REQUIREMENT
Give the number of lines that contain the string "from", please, and nothing else.

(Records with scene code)
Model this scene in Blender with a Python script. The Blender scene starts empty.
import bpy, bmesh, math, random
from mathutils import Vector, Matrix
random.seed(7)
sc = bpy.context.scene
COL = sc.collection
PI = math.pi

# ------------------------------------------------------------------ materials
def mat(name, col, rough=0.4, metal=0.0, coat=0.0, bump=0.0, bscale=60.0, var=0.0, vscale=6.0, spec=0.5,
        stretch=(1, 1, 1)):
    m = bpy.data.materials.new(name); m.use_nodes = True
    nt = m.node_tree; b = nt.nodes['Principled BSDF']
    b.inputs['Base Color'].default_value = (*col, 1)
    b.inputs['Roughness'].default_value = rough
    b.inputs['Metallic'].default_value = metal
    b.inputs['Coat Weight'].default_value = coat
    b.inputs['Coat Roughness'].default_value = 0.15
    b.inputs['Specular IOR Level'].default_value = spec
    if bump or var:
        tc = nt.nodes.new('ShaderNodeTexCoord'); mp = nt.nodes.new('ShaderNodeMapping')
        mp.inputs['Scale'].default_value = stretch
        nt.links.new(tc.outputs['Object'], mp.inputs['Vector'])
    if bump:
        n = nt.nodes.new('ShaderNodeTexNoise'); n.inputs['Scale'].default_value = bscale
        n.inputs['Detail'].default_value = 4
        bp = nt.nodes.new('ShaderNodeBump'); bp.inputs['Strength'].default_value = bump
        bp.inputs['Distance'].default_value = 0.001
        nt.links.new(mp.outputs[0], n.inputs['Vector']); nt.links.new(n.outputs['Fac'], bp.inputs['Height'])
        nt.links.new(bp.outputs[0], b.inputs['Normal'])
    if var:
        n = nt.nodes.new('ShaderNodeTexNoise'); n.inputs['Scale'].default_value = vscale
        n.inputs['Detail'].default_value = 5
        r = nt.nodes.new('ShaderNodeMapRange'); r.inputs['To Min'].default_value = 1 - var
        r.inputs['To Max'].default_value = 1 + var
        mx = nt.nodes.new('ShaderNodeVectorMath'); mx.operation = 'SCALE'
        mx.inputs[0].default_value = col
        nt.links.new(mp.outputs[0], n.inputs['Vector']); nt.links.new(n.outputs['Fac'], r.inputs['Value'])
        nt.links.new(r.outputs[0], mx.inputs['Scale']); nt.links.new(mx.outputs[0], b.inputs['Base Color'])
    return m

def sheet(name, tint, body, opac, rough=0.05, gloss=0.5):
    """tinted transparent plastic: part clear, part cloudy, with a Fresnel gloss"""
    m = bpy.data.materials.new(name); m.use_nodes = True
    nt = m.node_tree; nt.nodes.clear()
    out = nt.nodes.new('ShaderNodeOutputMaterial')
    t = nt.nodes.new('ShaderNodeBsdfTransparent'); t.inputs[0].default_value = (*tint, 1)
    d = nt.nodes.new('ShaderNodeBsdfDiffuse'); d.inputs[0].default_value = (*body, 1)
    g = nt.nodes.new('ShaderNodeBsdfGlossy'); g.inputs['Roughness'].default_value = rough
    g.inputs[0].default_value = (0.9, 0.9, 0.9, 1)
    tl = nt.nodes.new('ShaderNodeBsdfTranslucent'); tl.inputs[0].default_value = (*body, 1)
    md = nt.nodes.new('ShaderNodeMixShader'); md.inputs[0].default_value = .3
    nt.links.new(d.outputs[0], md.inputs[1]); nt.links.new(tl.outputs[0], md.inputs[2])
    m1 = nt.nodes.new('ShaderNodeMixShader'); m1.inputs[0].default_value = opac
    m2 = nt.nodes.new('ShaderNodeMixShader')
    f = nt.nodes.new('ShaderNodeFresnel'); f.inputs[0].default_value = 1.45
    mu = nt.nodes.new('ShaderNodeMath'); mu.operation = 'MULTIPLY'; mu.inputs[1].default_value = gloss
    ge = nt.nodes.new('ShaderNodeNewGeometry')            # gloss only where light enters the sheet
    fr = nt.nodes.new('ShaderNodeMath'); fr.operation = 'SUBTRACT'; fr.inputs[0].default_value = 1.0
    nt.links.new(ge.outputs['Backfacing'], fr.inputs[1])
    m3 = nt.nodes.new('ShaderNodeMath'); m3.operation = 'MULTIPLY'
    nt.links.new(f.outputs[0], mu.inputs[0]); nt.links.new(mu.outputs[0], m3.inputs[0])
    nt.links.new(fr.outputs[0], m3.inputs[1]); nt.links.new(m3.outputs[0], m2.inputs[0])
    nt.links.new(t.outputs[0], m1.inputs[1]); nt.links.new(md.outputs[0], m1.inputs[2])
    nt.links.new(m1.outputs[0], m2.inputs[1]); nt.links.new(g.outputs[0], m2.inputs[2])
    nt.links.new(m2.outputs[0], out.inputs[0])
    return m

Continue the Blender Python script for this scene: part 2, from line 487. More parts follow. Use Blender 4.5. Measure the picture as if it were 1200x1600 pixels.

ANSWER TO THIS TASK
2